The year began with hopes the Obama administration and Congress could end their stalemate over the highway bill. But like 2009, this year is expected to end without a new long-term reauthorization agreement.

As far back as January, Transportation Secretary Ray LaHood was predicting that a new bill would be completed during 2010.

“President Obama wants a robust, comprehensive transportation bill,” LaHood said. “The problem is that bill costs between $400 billion and $500 billion, [but] I believe we will get there this year.”



A leading voice on transportation issues in the House, Rep. James Oberstar (D-Minn.), chairman of the Transportation and Infrastructure Committee, said at the time that if the administration would have come “onboard with some increase in the user fee, . . . we’d have had a bill signing by now.”

After a few short-term extensions of the previous highway bill, which first expired in September 2009, Rep. Peter DeFazio (D-Ore.), the chairman of the House’s highways panel, said in February there may have been “some shift in the administration’s proposal.”

However, Congress continued to extend the bill throughout the year, with a minor hiccup in late February — when an extension was held up over deficit concerns.

The one-week gap in the program led to a furlough of nearly 2,000 federal employees and cost states roughly $157 million a day in highway funding.

Ultimately, an extension of the bill though the end of 2010, along with an infusion of $20 billion, was included in a package of tax cuts and other programs aimed at creating jobs that President Obama signed in March.

With the extension in place, officials continued to express hope that a bill would get done — but without specifics about how it would be funded.

“[The] biggest problem that we face in trying to move forward . . . is the fact we have a serious revenue shortfall,” said Jim Kolb, a Democratic aide on the House transportation panel.

Tom Lynch, an aide to Sen.
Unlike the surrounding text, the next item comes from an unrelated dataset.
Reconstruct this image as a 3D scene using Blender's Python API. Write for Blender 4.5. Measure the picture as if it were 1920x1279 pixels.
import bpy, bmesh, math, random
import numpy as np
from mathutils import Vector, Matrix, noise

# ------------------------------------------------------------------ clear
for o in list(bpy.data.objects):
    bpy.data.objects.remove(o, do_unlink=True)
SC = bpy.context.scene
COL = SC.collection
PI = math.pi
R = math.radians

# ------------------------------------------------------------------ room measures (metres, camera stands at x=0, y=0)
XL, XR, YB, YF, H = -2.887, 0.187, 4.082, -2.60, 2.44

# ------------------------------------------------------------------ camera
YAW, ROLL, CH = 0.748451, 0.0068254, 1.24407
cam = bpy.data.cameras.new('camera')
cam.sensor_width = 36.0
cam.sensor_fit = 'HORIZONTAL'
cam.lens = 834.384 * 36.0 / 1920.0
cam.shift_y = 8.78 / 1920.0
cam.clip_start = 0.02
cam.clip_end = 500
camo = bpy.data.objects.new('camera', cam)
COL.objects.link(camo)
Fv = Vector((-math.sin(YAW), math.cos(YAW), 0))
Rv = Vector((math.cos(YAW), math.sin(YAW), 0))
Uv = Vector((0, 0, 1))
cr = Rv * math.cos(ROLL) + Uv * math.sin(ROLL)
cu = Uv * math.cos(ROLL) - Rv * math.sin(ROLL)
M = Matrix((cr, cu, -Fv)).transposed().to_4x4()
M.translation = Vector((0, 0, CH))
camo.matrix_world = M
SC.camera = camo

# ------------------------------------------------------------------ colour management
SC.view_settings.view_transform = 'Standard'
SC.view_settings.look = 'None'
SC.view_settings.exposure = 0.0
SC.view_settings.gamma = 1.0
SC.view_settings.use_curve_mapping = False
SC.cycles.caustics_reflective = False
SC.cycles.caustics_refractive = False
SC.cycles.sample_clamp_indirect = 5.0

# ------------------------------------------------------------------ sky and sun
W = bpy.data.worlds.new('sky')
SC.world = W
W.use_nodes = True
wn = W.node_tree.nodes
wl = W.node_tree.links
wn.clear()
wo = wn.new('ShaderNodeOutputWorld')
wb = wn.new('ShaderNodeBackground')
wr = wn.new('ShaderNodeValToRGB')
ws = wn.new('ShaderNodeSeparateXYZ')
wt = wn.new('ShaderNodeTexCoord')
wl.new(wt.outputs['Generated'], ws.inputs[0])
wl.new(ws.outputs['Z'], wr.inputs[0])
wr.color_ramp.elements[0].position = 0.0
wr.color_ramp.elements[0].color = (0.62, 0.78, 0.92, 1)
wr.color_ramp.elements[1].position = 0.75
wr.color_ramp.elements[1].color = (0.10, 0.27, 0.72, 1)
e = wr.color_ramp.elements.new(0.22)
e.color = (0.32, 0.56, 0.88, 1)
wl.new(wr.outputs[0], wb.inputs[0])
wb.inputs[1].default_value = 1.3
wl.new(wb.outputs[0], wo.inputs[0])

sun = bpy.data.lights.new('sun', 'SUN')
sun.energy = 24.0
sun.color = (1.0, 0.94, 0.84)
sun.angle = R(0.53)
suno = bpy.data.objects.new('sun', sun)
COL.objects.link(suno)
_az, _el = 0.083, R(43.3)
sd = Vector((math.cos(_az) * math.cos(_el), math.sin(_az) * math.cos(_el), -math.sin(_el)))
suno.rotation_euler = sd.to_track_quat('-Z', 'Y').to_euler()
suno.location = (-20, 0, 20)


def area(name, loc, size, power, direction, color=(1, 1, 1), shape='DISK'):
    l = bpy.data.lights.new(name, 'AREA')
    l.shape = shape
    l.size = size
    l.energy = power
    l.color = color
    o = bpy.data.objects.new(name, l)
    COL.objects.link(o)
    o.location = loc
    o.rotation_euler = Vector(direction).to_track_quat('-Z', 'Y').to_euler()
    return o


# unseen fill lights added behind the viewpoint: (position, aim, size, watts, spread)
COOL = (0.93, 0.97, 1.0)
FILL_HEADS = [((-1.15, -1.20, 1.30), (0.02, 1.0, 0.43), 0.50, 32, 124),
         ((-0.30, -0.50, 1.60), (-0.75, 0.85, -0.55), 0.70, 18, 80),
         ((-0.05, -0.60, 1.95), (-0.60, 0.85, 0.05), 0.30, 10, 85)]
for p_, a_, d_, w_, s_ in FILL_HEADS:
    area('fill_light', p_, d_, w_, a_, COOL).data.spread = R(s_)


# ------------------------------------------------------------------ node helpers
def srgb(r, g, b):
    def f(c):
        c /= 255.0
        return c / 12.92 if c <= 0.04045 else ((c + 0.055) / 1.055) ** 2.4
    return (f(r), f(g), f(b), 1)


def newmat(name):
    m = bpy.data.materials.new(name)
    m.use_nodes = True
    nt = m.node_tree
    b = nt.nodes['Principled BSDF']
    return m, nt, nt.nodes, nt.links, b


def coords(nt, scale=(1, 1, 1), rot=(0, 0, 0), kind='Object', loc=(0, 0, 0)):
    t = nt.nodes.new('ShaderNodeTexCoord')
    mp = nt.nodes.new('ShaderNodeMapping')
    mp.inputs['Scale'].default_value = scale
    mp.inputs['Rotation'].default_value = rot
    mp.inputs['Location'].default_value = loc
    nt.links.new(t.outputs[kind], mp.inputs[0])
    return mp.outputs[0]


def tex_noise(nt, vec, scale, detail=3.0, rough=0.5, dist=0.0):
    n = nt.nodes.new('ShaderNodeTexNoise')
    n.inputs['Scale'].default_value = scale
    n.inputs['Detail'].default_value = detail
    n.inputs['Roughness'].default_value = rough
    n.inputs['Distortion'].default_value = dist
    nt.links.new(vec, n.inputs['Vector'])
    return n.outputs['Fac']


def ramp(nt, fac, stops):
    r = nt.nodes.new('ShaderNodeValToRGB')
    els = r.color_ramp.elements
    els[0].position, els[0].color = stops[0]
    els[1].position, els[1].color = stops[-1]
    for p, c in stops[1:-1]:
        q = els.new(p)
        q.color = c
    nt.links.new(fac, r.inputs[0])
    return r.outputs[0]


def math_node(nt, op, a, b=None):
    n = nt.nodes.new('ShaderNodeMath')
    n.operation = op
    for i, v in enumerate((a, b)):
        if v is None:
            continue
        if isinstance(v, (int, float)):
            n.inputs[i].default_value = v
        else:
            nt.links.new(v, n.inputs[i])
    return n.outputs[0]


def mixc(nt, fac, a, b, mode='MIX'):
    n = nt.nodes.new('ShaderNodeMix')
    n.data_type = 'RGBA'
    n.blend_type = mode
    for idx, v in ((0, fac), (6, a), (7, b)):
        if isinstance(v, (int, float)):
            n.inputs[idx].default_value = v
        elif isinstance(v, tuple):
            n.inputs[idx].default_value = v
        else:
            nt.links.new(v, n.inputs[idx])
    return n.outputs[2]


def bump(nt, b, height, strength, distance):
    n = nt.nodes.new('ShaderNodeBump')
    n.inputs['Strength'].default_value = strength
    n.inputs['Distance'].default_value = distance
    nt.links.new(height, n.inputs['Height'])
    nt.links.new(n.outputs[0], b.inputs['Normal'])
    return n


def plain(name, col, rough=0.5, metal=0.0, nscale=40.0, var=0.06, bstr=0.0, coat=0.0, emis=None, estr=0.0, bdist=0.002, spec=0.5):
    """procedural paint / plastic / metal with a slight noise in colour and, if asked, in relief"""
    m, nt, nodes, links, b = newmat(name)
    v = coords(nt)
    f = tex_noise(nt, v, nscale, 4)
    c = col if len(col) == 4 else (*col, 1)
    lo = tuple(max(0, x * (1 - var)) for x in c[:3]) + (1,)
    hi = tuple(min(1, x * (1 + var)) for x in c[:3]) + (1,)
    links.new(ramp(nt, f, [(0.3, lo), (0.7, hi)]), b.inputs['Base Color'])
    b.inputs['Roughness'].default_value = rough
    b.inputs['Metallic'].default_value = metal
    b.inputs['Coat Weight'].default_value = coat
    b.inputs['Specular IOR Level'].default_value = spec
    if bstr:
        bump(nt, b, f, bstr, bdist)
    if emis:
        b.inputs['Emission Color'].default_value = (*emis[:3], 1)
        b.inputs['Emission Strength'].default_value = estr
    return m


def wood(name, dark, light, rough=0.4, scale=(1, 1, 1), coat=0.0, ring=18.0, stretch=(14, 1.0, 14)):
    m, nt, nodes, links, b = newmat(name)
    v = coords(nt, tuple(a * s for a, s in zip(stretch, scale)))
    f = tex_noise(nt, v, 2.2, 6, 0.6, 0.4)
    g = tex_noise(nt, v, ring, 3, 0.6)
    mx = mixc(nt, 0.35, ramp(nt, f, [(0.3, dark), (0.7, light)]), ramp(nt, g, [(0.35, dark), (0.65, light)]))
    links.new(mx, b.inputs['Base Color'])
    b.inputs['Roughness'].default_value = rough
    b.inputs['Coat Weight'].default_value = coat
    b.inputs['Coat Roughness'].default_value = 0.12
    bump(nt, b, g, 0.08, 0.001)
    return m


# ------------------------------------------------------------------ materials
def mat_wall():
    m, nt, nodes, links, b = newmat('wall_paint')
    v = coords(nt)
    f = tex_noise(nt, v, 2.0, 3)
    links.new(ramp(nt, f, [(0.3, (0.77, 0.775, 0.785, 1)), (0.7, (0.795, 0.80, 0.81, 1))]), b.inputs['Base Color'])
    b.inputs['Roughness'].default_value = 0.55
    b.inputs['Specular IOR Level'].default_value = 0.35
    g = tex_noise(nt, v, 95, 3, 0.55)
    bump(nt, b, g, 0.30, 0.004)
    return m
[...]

Max Baucus (D-Mont.), chairman of the Senate Finance Committee and a member of the Environment and Public Works Committee, said that writing a bill without identifying a funding source or the size of the bill “gets to be a difficult thing.”

American Trucking Associations President Bill Graves gave voice to that frustration during the summer, effectively giving up on a bill being passed in 2010.

“I just simply don’t see a scenario where there’s a vote on the floor of the House and the Senate and a signature by a president that’s going to infuse a significant amount of new money into road and bridge construction,” he said. “There are no champions.”

In the fall, President Obama signaled that he may yet be that champion, calling for a $50 billion one-time investment in highways and other infrastructure as part of a six-year authorization plan that would repair or rebuild 150,000 miles of roads.

Highway advocates, including ATA, welcomed the proposals. However, the proposals failed to gain traction in Congress.

Graves cited the proposals, and Obama’s contention that there’s no reason not to invest in infrastructure, in his state of the industry address at ATA’s Management Conference & Exhibition in October. Graves said the reason the highway bill had stalled was a lack of political will.

Also at MCE, Arizona Senator Jon Kyl, the No. 2 Republican in the Senate, said there likely would be a short-term extension of the bill, with a short window of early 2011 for passage of a long-term package.

Those predictions, however, could be complicated by the Republicans’ newly won control of the House. Democrats still hold a majority, albeit a much smaller one, in the Senate.

Rep. John Mica, a Florida Republican and the incoming chairman of the transportation panel, said a new bill was his “top legislative priority.”

Obama concurred, saying after the election that infrastructure issues could be an area to find bipartisan agreement.